Please write the listing below out again exactly, leaving every picture behind.

#### [GIVEN MATERIAL]
════════
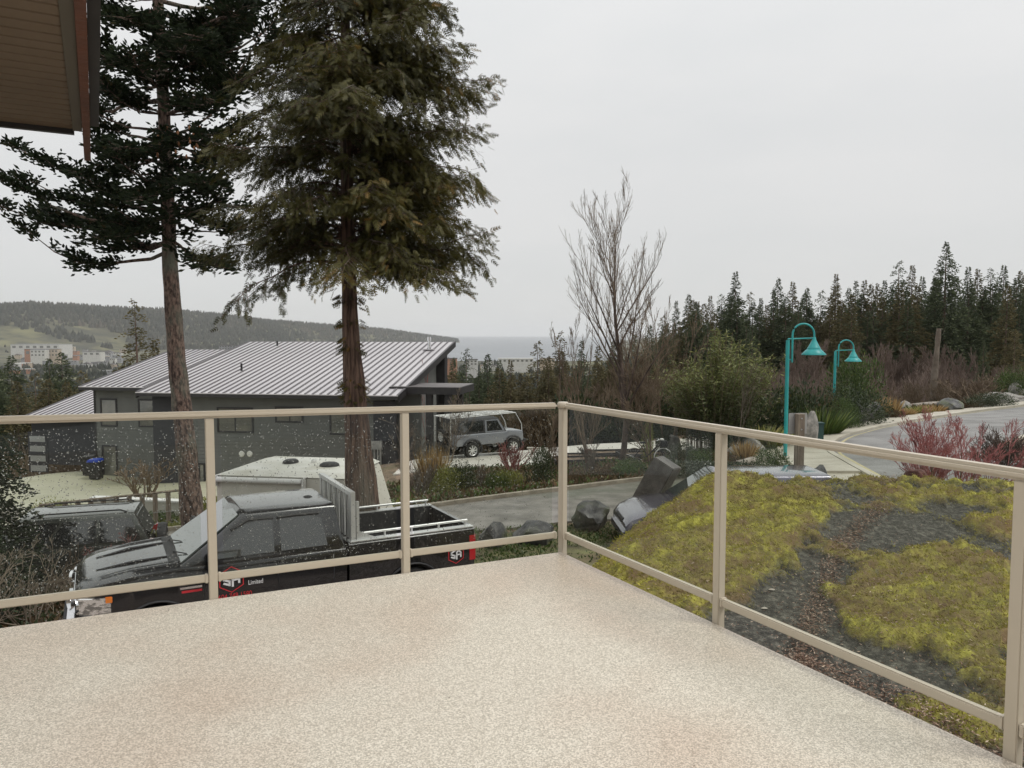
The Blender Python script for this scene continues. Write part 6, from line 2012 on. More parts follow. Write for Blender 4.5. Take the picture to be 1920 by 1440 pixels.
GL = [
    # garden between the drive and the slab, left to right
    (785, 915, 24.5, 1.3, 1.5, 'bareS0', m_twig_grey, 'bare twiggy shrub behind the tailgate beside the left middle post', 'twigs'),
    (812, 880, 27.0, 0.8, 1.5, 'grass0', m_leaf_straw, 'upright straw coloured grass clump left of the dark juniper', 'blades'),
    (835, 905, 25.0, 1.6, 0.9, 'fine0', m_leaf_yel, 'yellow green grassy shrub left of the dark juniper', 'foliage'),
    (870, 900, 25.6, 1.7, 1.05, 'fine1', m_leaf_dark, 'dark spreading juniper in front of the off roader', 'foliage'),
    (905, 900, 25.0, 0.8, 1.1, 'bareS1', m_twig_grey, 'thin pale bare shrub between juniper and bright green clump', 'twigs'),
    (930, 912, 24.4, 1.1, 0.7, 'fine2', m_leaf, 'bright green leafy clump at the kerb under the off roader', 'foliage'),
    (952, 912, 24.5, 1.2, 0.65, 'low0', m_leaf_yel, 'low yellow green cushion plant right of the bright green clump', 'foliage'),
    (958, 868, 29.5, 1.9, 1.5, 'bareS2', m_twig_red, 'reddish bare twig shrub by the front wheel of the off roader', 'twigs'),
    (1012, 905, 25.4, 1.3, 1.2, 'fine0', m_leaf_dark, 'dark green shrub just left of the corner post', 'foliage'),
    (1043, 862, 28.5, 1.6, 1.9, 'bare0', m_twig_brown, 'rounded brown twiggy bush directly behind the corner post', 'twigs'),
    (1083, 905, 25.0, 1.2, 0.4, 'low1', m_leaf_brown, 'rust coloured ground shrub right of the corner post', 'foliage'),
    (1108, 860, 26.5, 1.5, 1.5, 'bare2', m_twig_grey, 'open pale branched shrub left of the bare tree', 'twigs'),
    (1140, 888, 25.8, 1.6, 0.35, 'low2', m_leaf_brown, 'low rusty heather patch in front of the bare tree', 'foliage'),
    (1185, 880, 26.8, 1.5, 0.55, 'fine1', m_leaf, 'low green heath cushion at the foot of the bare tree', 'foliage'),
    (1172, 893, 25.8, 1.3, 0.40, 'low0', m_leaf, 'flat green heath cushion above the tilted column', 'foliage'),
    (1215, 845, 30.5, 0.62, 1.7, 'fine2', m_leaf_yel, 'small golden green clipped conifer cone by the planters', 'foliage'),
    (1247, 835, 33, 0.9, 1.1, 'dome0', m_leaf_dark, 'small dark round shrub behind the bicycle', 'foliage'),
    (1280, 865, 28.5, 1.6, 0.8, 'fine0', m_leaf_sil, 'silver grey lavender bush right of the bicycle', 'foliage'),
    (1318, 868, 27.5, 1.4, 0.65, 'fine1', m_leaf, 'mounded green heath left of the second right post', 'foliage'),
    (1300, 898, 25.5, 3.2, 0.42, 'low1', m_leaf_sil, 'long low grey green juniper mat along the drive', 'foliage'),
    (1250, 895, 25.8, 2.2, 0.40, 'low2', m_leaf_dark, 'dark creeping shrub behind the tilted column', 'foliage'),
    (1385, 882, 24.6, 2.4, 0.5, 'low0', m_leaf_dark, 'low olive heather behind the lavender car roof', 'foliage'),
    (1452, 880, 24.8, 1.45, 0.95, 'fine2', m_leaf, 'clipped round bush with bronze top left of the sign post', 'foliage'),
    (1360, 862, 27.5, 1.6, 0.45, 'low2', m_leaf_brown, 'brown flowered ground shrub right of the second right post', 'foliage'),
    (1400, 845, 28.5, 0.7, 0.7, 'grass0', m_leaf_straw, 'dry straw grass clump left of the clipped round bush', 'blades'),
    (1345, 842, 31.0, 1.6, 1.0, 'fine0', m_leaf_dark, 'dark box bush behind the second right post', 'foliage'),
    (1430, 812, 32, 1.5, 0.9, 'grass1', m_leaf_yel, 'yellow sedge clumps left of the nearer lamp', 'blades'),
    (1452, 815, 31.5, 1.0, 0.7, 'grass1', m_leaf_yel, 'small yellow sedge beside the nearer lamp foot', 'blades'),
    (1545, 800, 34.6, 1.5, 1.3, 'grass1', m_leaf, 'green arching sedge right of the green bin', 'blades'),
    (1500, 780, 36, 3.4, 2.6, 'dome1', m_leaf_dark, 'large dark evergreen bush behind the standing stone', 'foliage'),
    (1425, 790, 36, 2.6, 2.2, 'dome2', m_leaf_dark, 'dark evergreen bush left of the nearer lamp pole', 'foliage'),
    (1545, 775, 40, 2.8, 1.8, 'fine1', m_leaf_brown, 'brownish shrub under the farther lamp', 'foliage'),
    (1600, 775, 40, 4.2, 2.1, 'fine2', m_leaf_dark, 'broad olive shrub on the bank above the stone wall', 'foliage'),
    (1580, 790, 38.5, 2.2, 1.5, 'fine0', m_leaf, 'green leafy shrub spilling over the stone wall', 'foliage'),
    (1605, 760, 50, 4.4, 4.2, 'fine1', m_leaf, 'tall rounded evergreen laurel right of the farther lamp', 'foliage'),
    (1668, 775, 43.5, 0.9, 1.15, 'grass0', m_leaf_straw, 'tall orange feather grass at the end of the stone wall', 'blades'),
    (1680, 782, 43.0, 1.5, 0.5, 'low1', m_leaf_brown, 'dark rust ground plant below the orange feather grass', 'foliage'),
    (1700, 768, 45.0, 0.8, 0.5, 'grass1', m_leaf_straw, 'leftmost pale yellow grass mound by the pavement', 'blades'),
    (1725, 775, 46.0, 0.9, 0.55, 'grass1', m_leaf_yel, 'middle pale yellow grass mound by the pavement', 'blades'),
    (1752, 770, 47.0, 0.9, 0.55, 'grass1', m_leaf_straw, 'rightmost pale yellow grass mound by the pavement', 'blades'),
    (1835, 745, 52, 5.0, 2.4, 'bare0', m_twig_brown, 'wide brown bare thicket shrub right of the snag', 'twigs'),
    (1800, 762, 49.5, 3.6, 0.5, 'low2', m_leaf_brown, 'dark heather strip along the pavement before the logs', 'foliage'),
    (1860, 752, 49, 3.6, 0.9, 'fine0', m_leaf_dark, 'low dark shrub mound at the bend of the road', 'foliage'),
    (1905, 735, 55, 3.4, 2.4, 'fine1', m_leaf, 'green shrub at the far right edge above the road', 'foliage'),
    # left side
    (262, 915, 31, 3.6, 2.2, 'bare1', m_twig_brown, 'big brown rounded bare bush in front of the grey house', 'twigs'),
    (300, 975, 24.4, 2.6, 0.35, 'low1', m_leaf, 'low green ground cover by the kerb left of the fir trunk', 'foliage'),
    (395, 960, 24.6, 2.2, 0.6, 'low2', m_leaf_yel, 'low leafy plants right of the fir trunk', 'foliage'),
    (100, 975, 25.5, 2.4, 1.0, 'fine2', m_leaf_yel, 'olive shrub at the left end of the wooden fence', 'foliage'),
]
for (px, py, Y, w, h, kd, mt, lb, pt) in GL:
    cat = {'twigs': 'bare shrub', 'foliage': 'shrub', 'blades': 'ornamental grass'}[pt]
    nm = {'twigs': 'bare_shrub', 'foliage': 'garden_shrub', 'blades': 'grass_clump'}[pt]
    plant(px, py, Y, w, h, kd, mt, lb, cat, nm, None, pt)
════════
#### [CORRECT RESPONSE]
The Blender Python script for this scene continues. Write part 6, from line 2012 on. More parts follow. Write for Blender 4.5. Take the picture to be 1920 by 1440 pixels.
GL = [
    # garden between the drive and the slab, left to right
    (785, 915, 24.5, 1.3, 1.5, 'bareS0', m_twig_grey, 'bare twiggy shrub behind the tailgate beside the left middle post', 'twigs'),
    (812, 880, 27.0, 0.8, 1.5, 'grass0', m_leaf_straw, 'upright straw coloured grass clump left of the dark juniper', 'blades'),
    (835, 905, 25.0, 1.6, 0.9, 'fine0', m_leaf_yel, 'yellow green grassy shrub left of the dark juniper', 'foliage'),
    (870, 900, 25.6, 1.7, 1.05, 'fine1', m_leaf_dark, 'dark spreading juniper in front of the off roader', 'foliage'),
    (905, 900, 25.0, 0.8, 1.1, 'bareS1', m_twig_grey, 'thin pale bare shrub between juniper and bright green clump', 'twigs'),
    (930, 912, 24.4, 1.1, 0.7, 'fine2', m_leaf, 'bright green leafy clump at the kerb under the off roader', 'foliage'),
    (952, 912, 24.5, 1.2, 0.65, 'low0', m_leaf_yel, 'low yellow green cushion plant right of the bright green clump', 'foliage'),
    (958, 868, 29.5, 1.9, 1.5, 'bareS2', m_twig_red, 'reddish bare twig shrub by the front wheel of the off roader', 'twigs'),
    (1012, 905, 25.4, 1.3, 1.2, 'fine0', m_leaf_dark, 'dark green shrub just left of the corner post', 'foliage'),
    (1043, 862, 28.5, 1.6, 1.9, 'bare0', m_twig_brown, 'rounded brown twiggy bush directly behind the corner post', 'twigs'),
    (1083, 905, 25.0, 1.2, 0.4, 'low1', m_leaf_brown, 'rust coloured ground shrub right of the corner post', 'foliage'),
    (1108, 860, 26.5, 1.5, 1.5, 'bare2', m_twig_grey, 'open pale branched shrub left of the bare tree', 'twigs'),
    (1140, 888, 25.8, 1.6, 0.35, 'low2', m_leaf_brown, 'low rusty heather patch in front of the bare tree', 'foliage'),
    (1185, 880, 26.8, 1.5, 0.55, 'fine1', m_leaf, 'low green heath cushion at the foot of the bare tree', 'foliage'),
    (1172, 893, 25.8, 1.3, 0.40, 'low0', m_leaf, 'flat green heath cushion above the tilted column', 'foliage'),
    (1215, 845, 30.5, 0.62, 1.7, 'fine2', m_leaf_yel, 'small golden green clipped conifer cone by the planters', 'foliage'),
    (1247, 835, 33, 0.9, 1.1, 'dome0', m_leaf_dark, 'small dark round shrub behind the bicycle', 'foliage'),
    (1280, 865, 28.5, 1.6, 0.8, 'fine0', m_leaf_sil, 'silver grey lavender bush right of the bicycle', 'foliage'),
    (1318, 868, 27.5, 1.4, 0.65, 'fine1', m_leaf, 'mounded green heath left of the second right post', 'foliage'),
    (1300, 898, 25.5, 3.2, 0.42, 'low1', m_leaf_sil, 'long low grey green juniper mat along the drive', 'foliage'),
    (1250, 895, 25.8, 2.2, 0.40, 'low2', m_leaf_dark, 'dark creeping shrub behind the tilted column', 'foliage'),
    (1385, 882, 24.6, 2.4, 0.5, 'low0', m_leaf_dark, 'low olive heather behind the lavender car roof', 'foliage'),
    (1452, 880, 24.8, 1.45, 0.95, 'fine2', m_leaf, 'clipped round bush with bronze top left of the sign post', 'foliage'),
    (1360, 862, 27.5, 1.6, 0.45, 'low2', m_leaf_brown, 'brown flowered ground shrub right of the second right post', 'foliage'),
    (1400, 845, 28.5, 0.7, 0.7, 'grass0', m_leaf_straw, 'dry straw grass clump left of the clipped round bush', 'blades'),
    (1345, 842, 31.0, 1.6, 1.0, 'fine0', m_leaf_dark, 'dark box bush behind the second right post', 'foliage'),
    (1430, 812, 32, 1.5, 0.9, 'grass1', m_leaf_yel, 'yellow sedge clumps left of the nearer lamp', 'blades'),
    (1452, 815, 31.5, 1.0, 0.7, 'grass1', m_leaf_yel, 'small yellow sedge beside the nearer lamp foot', 'blades'),
    (1545, 800, 34.6, 1.5, 1.3, 'grass1', m_leaf, 'green arching sedge right of the green bin', 'blades'),
    (1500, 780, 36, 3.4, 2.6, 'dome1', m_leaf_dark, 'large dark evergreen bush behind the standing stone', 'foliage'),
    (1425, 790, 36, 2.6, 2.2, 'dome2', m_leaf_dark, 'dark evergreen bush left of the nearer lamp pole', 'foliage'),
    (1545, 775, 40, 2.8, 1.8, 'fine1', m_leaf_brown, 'brownish shrub under the farther lamp', 'foliage'),
    (1600, 775, 40, 4.2, 2.1, 'fine2', m_leaf_dark, 'broad olive shrub on the bank above the stone wall', 'foliage'),
    (1580, 790, 38.5, 2.2, 1.5, 'fine0', m_leaf, 'green leafy shrub spilling over the stone wall', 'foliage'),
    (1605, 760, 50, 4.4, 4.2, 'fine1', m_leaf, 'tall rounded evergreen laurel right of the farther lamp', 'foliage'),
    (1668, 775, 43.5, 0.9, 1.15, 'grass0', m_leaf_straw, 'tall orange feather grass at the end of the stone wall', 'blades'),
    (1680, 782, 43.0, 1.5, 0.5, 'low1', m_leaf_brown, 'dark rust ground plant below the orange feather grass', 'foliage'),
    (1700, 768, 45.0, 0.8, 0.5, 'grass1', m_leaf_straw, 'leftmost pale yellow grass mound by the pavement', 'blades'),
    (1725, 775, 46.0, 0.9, 0.55, 'grass1', m_leaf_yel, 'middle pale yellow grass mound by the pavement', 'blades'),
    (1752, 770, 47.0, 0.9, 0.55, 'grass1', m_leaf_straw, 'rightmost pale yellow grass mound by the pavement', 'blades'),
    (1835, 745, 52, 5.0, 2.4, 'bare0', m_twig_brown, 'wide brown bare thicket shrub right of the snag', 'twigs'),
    (1800, 762, 49.5, 3.6, 0.5, 'low2', m_leaf_brown, 'dark heather strip along the pavement before the logs', 'foliage'),
    (1860, 752, 49, 3.6, 0.9, 'fine0', m_leaf_dark, 'low dark shrub mound at the bend of the road', 'foliage'),
    (1905, 735, 55, 3.4, 2.4, 'fine1', m_leaf, 'green shrub at the far right edge above the road', 'foliage'),
    # left side
    (262, 915, 31, 3.6, 2.2, 'bare1', m_twig_brown, 'big brown rounded bare bush in front of the grey house', 'twigs'),
    (300, 975, 24.4, 2.6, 0.35, 'low1', m_leaf, 'low green ground cover by the kerb left of the fir trunk', 'foliage'),
    (395, 960, 24.6, 2.2, 0.6, 'low2', m_leaf_yel, 'low leafy plants right of the fir trunk', 'foliage'),
    (100, 975, 25.5, 2.4, 1.0, 'fine2', m_leaf_yel, 'olive shrub at the left end of the wooden fence', 'foliage'),
]
for (px, py, Y, w, h, kd, mt, lb, pt) in GL:
    cat = {'twigs': 'bare shrub', 'foliage': 'shrub', 'blades': 'ornamental grass'}[pt]
    nm = {'twigs': 'bare_shrub', 'foliage': 'garden_shrub', 'blades': 'grass_clump'}[pt]
    plant(px, py, Y, w, h, kd, mt, lb, cat, nm, None, pt)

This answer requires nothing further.